begin

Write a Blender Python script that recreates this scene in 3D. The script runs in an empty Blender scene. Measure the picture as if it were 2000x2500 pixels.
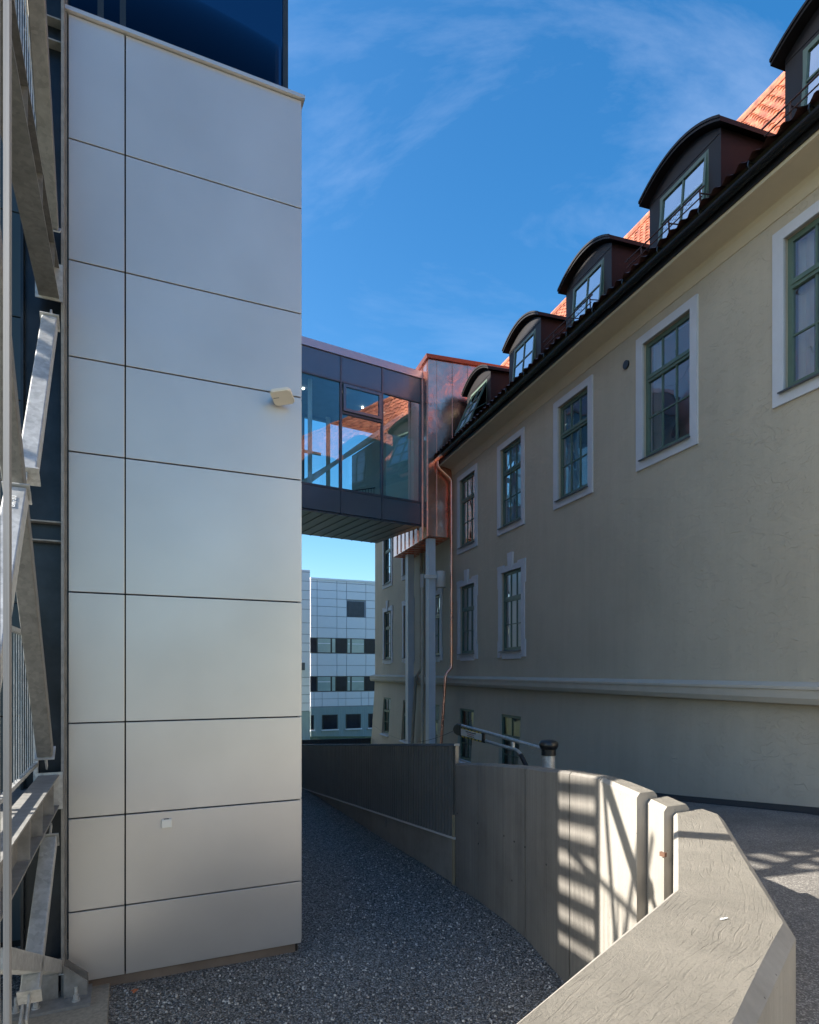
import bpy, math, random
from mathutils import Vector, Matrix, Quaternion
random.seed(7)
R = math.radians
# ------------------------------------------------------------------ camera, sky, sun, exposure
scene = bpy.context.scene
col = scene.collection
FPX, HV = 1539.0, 1640.0           # focal length and horizon row, in pixels of the 2000x2500 photograph
cam_d = bpy.data.cameras.new("camera")
cam = bpy.data.objects.new("camera", cam_d)
col.objects.link(cam)
cam.location = (0, 0, 0)
cam.rotation_euler = (R(90), 0, 0)
cam_d.sensor_fit = 'HORIZONTAL'
cam_d.sensor_width = 36.0
cam_d.lens = 36.0 * FPX / 2000.0
cam_d.shift_y = (HV - 1250.0) / 2000.0
cam_d.clip_start = 0.05
cam_d.clip_end = 2000
scene.camera = cam

SUN_H = Vector((0.989, 0.148, 0)).normalized()
SUN_E = R(34.0)
sdir = Vector((SUN_H.x * math.cos(SUN_E), SUN_H.y * math.cos(SUN_E), -math.sin(SUN_E)))
sun_d = bpy.data.lights.new("sun", 'SUN')
sun_d.energy = 5.0
sun_d.angle = R(0.53)
sun_d.color = (1.0, 0.93, 0.82)
sun = bpy.data.objects.new("sun", sun_d)
sun.rotation_euler = sdir.to_track_quat('-Z', 'Y').to_euler()
sun.location = (-20, -3, 14)
col.objects.link(sun)

world = bpy.data.worlds.new("World")
scene.world = world
world.use_nodes = True
nt = world.node_tree
nt.nodes.clear()
wo = nt.nodes.new('ShaderNodeOutputWorld')
bg = nt.nodes.new('ShaderNodeBackground')
sky = nt.nodes.new('ShaderNodeTexSky')
sky.sky_type = 'NISHITA'
sky.sun_disc = False
sky.sun_elevation = SUN_E
sky.sun_rotation = math.atan2(-SUN_H.x, -SUN_H.y)
sky.altitude = 100
sky.air_density = 1.0
sky.dust_density = 1.6
sky.ozone_density = 1.6
bg.inputs['Strength'].default_value = 0.085
tc = nt.nodes.new('ShaderNodeTexCoord')
mp = nt.nodes.new('ShaderNodeMapping')
mp.inputs['Rotation'].default_value = (0.3, 0.5, 0.9)
mp.inputs['Scale'].default_value = (1.0, 3.2, 1.6)
nz = nt.nodes.new('ShaderNodeTexNoise')
nz.inputs['Scale'].default_value = 2.1
nz.inputs['Detail'].default_value = 9
nz.inputs['Roughness'].default_value = 0.62
nz.inputs['Distortion'].default_value = 0.5
rp = nt.nodes.new('ShaderNodeMapRange')
rp.inputs['From Min'].default_value = 0.45
rp.inputs['From Max'].default_value = 0.80
# the cloud wisps fill one patch of the sky
cdir = Vector((330, 1539, 1330)).normalized()
dotn = nt.nodes.new('ShaderNodeVectorMath'); dotn.operation = 'DOT_PRODUCT'
nrmn = nt.nodes.new('ShaderNodeVectorMath'); nrmn.operation = 'NORMALIZE'
dotn.inputs[1].default_value = cdir
rp2 = nt.nodes.new('ShaderNodeMapRange')
rp2.interpolation_type = 'SMOOTHSTEP'
rp2.inputs['From Min'].default_value = math.cos(R(27))
rp2.inputs['From Max'].default_value = math.cos(R(6))
warm = nt.nodes.new('ShaderNodeMixRGB'); warm.blend_type = 'MULTIPLY'; warm.inputs[0].default_value = 1.0
warm.inputs[2].default_value = (0.94, 1.0, 0.97, 1)
mu = nt.nodes.new('ShaderNodeMath'); mu.operation = 'MULTIPLY'
mu2 = nt.nodes.new('ShaderNodeMath'); mu2.operation = 'MULTIPLY'; mu2.inputs[1].default_value = 0.16
mx = nt.nodes.new('ShaderNodeMixRGB')
mx.inputs[2].default_value = (6.5, 7.0, 8.0, 1)
hs = nt.nodes.new('ShaderNodeHueSaturation')
hs.inputs['Saturation'].default_value = 1.42
L = nt.links.new
L(tc.outputs['Generated'], mp.inputs['Vector'])
L(mp.outputs['Vector'], nz.inputs['Vector'])
L(nz.outputs['Fac'], rp.inputs['Value'])
L(tc.outputs['Generated'], nrmn.inputs[0]); L(nrmn.outputs['Vector'], dotn.inputs[0]); L(dotn.outputs['Value'], rp2.inputs['Value'])
L(rp.outputs['Result'], mu.inputs[0]); L(rp2.outputs['Result'], mu.inputs[1])
L(mu.outputs[0], mu2.inputs[0])
L(sky.outputs['Color'], hs.inputs['Color'])
L(hs.outputs['Color'], warm.inputs[1]); L(warm.outputs['Color'], mx.inputs[1])
L(mu2.outputs[0], mx.inputs[0])
L(mx.outputs['Color'], bg.inputs['Color'])
L(bg.outputs['Background'], wo.inputs['Surface'])

scene.view_settings.view_transform = 'Standard'
scene.view_settings.look = 'None'
scene.view_settings.gamma = 1.0
scene.view_settings.exposure = 1.72
scene.render.engine = 'CYCLES'
scene.cycles.max_bounces = 8
scene.cycles.transparent_max_bounces = 12
scene.cycles.sample_clamp_indirect = 6

# ------------------------------------------------------------------ helpers
def tag(o, label=None, cat=None, group=None, kind=None):
    if label: o['label'] = label
    if cat: o['category'] = cat
    if group: o['group'] = group
    if kind: o['kind'] = kind
    return o

def empty(name, loc, label, cat, group=None):
    o = bpy.data.objects.new(name, None)
    o.empty_display_size = 0.3
    o.location = loc
    col.objects.link(o)
    tag(o, label, cat, group)
    return o

def parent_to(o, p):
    o.parent = p
    m = Matrix.Translation(p.location)
    q = p.parent
    while q is not None:
        m = Matrix.Translation(q.location) @ m if q.type == 'EMPTY' and False else m
        q = q.parent
    o.matrix_parent_inverse = m.inverted() if p.type == 'EMPTY' else Matrix.Identity(4)

class MB:
    def __init__(s):
        s.v = []; s.f = []; s.uv = None; s.mi = []; s.sm = False
    def quad(s, a, b, c, d, m=0):
        i = len(s.v); s.v += [tuple(a), tuple(b), tuple(c), tuple(d)]
        s.f.append((i, i+1, i+2, i+3)); s.mi.append(m)
    def poly(s, pts, m=0):
        i = len(s.v); s.v += [tuple(p) for p in pts]
        s.f.append(tuple(range(i, i+len(pts)))); s.mi.append(m)
    def hexa(s, p, m=0):
        """8 corners: bottom 4 then top 4, same winding"""
        i = len(s.v); s.v += [tuple(q) for q in p]
        for f in ((3,2,1,0),(4,5,6,7),(0,1,5,4),(1,2,6,5),(2,3,7,6),(3,0,4,7)):
            s.f.append(tuple(i+k for k in f)); s.mi.append(m)
    def obox(s, o, a, b, c, m=0):
        """box at corner o with edge vectors a,b,c"""
        o = Vector(o); a = Vector(a); b = Vector(b); c = Vector(c)
        s.hexa([o, o+a, o+a+b, o+b, o+c, o+a+c, o+a+b+c, o+b+c], m)
    def bar(s, p, q, w, h, up=(0,0,1), m=0):
        """box beam from p to q, w across, h along up"""
        p = Vector(p); q = Vector(q); d = (q-p).normalized(); up = Vector(up)
        x = d.cross(up).normalized(); y = x.cross(d).normalized()
        a = x*(w/2); b = y*(h/2)
        s.hexa([p-a-b, p+a-b, p+a+b, p-a+b, q-a-b, q+a-b, q+a+b, q-a+b], m)
    def prism(s, pts, z0, z1, m=0):
        n = len(pts); i = len(s.v)
        s.v += [(p[0], p[1], z0) for p in pts] + [(p[0], p[1], z1) for p in pts]
        s.f.append(tuple(i+k for k in reversed(range(n)))); s.mi.append(m)
        s.f.append(tuple(i+n+k for k in range(n))); s.mi.append(m)
        for k in range(n):
            l = (k+1) % n
            s.f.append((i+k, i+l, i+n+l, i+n+k)); s.mi.append(m)
    def extrude(s, pts, vec, m=0):
        n = len(pts); i = len(s.v); vec = Vector(vec)
        s.v += [tuple(p) for p in pts] + [tuple(Vector(p)+vec) for p in pts]
        s.f.append(tuple(i+k for k in reversed(range(n)))); s.mi.append(m)
        s.f.append(tuple(i+n+k for k in range(n))); s.mi.append(m)
        for k in range(n):
            l = (k+1) % n
            s.f.append((i+k, i+l, i+n+l, i+n+k)); s.mi.append(m)
    def tube(s, pts, r, n=12, cap=True, m=0):
        pts = [Vector(p) for p in pts]
        rr = r if isinstance(r, (list, tuple)) else [r]*len(pts)
        rings = []
        up = Vector((0, 0, 1))
        d0 = (pts[1]-pts[0]).normalized()
        if abs(d0.dot(up)) > 0.95: up = Vector((1, 0, 0))
        x = d0.cross(up).normalized()
        for k, p in enumerate(pts):
            if k == 0: d = pts[1]-pts[0]
            elif k == len(pts)-1: d = pts[-1]-pts[-2]
            else: d = (pts[k+1]-p).normalized() + (p-pts[k-1]).normalized()
            d.normalize()
            x = (x - d*x.dot(d)).normalized(); y = d.cross(x)
            i = len(s.v)
            for a in range(n):
                t = 2*math.pi*a/n
                s.v.append(tuple(p + (x*math.cos(t)+y*math.sin(t))*rr[k]))
            rings.append(i)
        for k in range(len(rings)-1):
            for a in range(n):
                b = (a+1) % n
                s.f.append((rings[k]+a, rings[k]+b, rings[k+1]+b, rings[k+1]+a)); s.mi.append(m)
        if cap:
            s.f.append(tuple(rings[0]+a for a in reversed(range(n)))); s.mi.append(m)
            s.f.append(tuple(rings[-1]+a for a in range(n))); s.mi.append(m)
    def build(s, name, mats, parent=None, smooth=False, bevel=0):
        me = bpy.data.meshes.new(name)
        me.from_pydata(s.v, [], s.f)
        if not isinstance(mats, (list, tuple)): mats = [mats]
        for m in mats: me.materials.append(m)
        if len(mats) > 1:
            me.polygons.foreach_set('material_index', s.mi)
        if smooth:
            me.polygons.foreach_set('use_smooth', [True]*len(me.polygons))
        if s.uv is not None:
            ul = me.uv_layers.new(name='UVMap')
            k = 0
            for p, f in zip(me.polygons, s.f):
                for li, vi in zip(p.loop_indices, f):
                    ul.data[li].uv = s.uv.get(vi, (0, 0))
        me.update()
        o = bpy.data.objects.new(name, me)
        col.objects.link(o)
        if smooth:
            pass
        if bevel:
            bm = o.modifiers.new('bevel', 'BEVEL'); bm.width = bevel; bm.segments = 2; bm.limit_method = 'ANGLE'; bm.angle_limit = R(40)
        if parent is not None: parent_to(o, parent)
        return o

def smooth_by_angle(o, ang=40):
    me = o.data
    me.polygons.foreach_set('use_smooth', [True]*len(me.polygons))
    try:
        import bmesh
        bm = bmesh.new(); bm.from_mesh(me)
        bmesh.ops.remove_doubles(bm, verts=bm.verts, dist=1e-5)
        for e in bm.edges:
            if len(e.link_faces) == 2 and e.calc_face_angle(0) > R(ang): e.smooth = False
        bm.to_mesh(me); bm.free()
    except Exception as ex:
        print(ex)
    return o

def text_mesh(name, body, size, mat, parent, origin, xdir, ydir, align='LEFT', extrude=0.0008):
    cu = bpy.data.curves.new(name, 'FONT')
    cu.body = body; cu.size = size; cu.extrude = extrude; cu.align_x = align; cu.align_y = 'CENTER'
    to = bpy.data.objects.new(name, cu)
    col.objects.link(to)
    dg = bpy.context.evaluated_depsgraph_get()
    me = bpy.data.meshes.new_from_object(to.evaluated_get(dg))
    bpy.data.objects.remove(to)
    x = Vector(xdir).normalized(); y = Vector(ydir).normalized(); z = x.cross(y)
    M = Matrix(((x.x, y.x, z.x, origin[0]), (x.y, y.y, z.y, origin[1]), (x.z, y.z, z.z, origin[2]), (0, 0, 0, 1)))
    me.transform(M)
    me.materials.clear(); me.materials.append(mat)
    me.name = name
    o = bpy.data.objects.new(name, me)
    col.objects.link(o)
    parent_to(o, parent)
    return o

# ------------------------------------------------------------------ materials
def new_mat(name):
    m = bpy.data.materials.new(name); m.use_nodes = True
    n = m.node_tree; n.nodes.clear()
    out = n.nodes.new('ShaderNodeOutputMaterial')
    b = n.nodes.new('ShaderNodeBsdfPrincipled')
    n.links.new(b.outputs['BSDF'], out.inputs['Surface'])
    return m, n, b, out

def N(n, t, **kw):
    x = n.nodes.new(t)
    for k, v in kw.items():
        if k in x.inputs.keys(): x.inputs[k].default_value = v
        else: setattr(x, k, v)
    return x

def ramp(n, stops):
    r = n.nodes.new('ShaderNodeValToRGB')
    e = r.color_ramp.elements
    while len(e) < len(stops): e.new(0.5)
    for k, (p, c) in enumerate(stops):
        e[k].position = p
        e[k].color = (c[0], c[1], c[2], 1) if isinstance(c, (tuple, list)) else (c, c, c, 1)
    return r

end

● DIRECTIONS FOR THIS TASK:
The lines from the start of the data through the line that contains "col.objects.link(sun)" are to be returned exactly, please, with both ends included and every picture left out.

● ANSWER BELOW:
Write a Blender Python script that recreates this scene in 3D. The script runs in an empty Blender scene. Measure the picture as if it were 2000x2500 pixels.
import bpy, math, random
from mathutils import Vector, Matrix, Quaternion
random.seed(7)
R = math.radians
# ------------------------------------------------------------------ camera, sky, sun, exposure
scene = bpy.context.scene
col = scene.collection
FPX, HV = 1539.0, 1640.0           # focal length and horizon row, in pixels of the 2000x2500 photograph
cam_d = bpy.data.cameras.new("camera")
cam = bpy.data.objects.new("camera", cam_d)
col.objects.link(cam)
cam.location = (0, 0, 0)
cam.rotation_euler = (R(90), 0, 0)
cam_d.sensor_fit = 'HORIZONTAL'
cam_d.sensor_width = 36.0
cam_d.lens = 36.0 * FPX / 2000.0
cam_d.shift_y = (HV - 1250.0) / 2000.0
cam_d.clip_start = 0.05
cam_d.clip_end = 2000
scene.camera = cam

SUN_H = Vector((0.989, 0.148, 0)).normalized()
SUN_E = R(34.0)
sdir = Vector((SUN_H.x * math.cos(SUN_E), SUN_H.y * math.cos(SUN_E), -math.sin(SUN_E)))
sun_d = bpy.data.lights.new("sun", 'SUN')
sun_d.energy = 5.0
sun_d.angle = R(0.53)
sun_d.color = (1.0, 0.93, 0.82)
sun = bpy.data.objects.new("sun", sun_d)
sun.rotation_euler = sdir.to_track_quat('-Z', 'Y').to_euler()
sun.location = (-20, -3, 14)
col.objects.link(sun)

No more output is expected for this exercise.